Items listed in a dataset:

'''

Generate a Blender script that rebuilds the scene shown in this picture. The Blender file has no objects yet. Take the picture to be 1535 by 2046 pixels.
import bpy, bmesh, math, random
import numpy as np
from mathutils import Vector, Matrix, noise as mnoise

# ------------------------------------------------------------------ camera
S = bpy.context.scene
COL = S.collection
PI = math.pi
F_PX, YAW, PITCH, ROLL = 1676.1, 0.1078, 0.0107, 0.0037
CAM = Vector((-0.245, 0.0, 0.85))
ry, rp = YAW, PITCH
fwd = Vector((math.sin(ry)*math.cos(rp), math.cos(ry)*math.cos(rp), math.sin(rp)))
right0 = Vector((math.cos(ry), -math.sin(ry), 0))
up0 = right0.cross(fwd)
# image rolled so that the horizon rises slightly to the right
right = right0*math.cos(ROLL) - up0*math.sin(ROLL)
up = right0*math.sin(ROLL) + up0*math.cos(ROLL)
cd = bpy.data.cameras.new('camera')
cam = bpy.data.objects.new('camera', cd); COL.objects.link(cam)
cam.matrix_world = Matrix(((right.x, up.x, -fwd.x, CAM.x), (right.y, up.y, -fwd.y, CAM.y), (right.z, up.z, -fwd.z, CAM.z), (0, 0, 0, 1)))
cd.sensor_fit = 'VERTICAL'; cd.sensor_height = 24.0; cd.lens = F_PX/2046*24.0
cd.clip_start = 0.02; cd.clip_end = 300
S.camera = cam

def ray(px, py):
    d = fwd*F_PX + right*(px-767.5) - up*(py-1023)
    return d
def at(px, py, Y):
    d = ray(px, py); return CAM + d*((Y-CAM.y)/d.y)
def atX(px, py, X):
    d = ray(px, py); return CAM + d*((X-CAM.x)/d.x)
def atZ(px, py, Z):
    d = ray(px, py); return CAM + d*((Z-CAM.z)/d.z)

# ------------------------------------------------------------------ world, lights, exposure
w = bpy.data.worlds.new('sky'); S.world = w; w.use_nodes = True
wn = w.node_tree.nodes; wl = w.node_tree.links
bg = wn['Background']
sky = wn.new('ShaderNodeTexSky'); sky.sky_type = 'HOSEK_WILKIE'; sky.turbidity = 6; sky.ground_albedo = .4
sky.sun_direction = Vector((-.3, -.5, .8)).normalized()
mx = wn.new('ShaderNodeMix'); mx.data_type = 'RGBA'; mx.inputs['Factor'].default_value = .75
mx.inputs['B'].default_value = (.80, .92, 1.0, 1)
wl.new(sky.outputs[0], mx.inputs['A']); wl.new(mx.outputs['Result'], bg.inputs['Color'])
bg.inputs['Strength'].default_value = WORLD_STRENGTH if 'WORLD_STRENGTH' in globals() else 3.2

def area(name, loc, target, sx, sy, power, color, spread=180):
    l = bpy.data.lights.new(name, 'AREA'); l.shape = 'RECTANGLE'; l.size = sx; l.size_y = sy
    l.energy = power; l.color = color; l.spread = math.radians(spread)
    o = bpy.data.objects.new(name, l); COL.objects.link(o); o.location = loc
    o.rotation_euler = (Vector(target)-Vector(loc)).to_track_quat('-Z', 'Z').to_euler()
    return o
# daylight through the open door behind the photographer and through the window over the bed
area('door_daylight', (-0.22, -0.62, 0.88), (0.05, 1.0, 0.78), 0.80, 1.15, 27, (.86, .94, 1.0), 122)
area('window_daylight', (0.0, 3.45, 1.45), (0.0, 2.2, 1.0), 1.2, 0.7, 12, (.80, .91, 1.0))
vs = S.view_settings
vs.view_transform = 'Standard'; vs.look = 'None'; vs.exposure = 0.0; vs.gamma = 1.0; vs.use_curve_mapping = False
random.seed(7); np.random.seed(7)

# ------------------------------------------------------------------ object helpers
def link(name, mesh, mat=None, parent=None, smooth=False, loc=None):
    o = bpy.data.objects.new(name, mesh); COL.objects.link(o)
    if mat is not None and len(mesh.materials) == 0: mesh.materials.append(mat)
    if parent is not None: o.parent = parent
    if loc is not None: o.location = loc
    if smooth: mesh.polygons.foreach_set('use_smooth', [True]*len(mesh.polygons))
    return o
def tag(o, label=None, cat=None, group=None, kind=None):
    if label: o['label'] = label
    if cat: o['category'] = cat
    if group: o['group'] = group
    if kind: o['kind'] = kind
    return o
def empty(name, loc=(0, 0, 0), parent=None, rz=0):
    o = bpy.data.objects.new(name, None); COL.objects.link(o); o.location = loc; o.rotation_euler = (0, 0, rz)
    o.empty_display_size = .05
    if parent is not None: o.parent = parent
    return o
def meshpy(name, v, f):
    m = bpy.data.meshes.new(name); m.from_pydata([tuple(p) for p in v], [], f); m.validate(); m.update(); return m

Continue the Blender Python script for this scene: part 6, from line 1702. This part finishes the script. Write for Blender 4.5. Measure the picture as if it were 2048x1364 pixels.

'''

### Task prompt
Extract the lines above, from the first one through the one containing "from mathutils import", and return only those, unchanged.

### Written reply
Generate a Blender script that rebuilds the scene shown in this picture. The Blender file has no objects yet. Take the picture to be 1535 by 2046 pixels.
import bpy, bmesh, math, random
import numpy as np
from mathutils import Vector, Matrix, noise as mnoise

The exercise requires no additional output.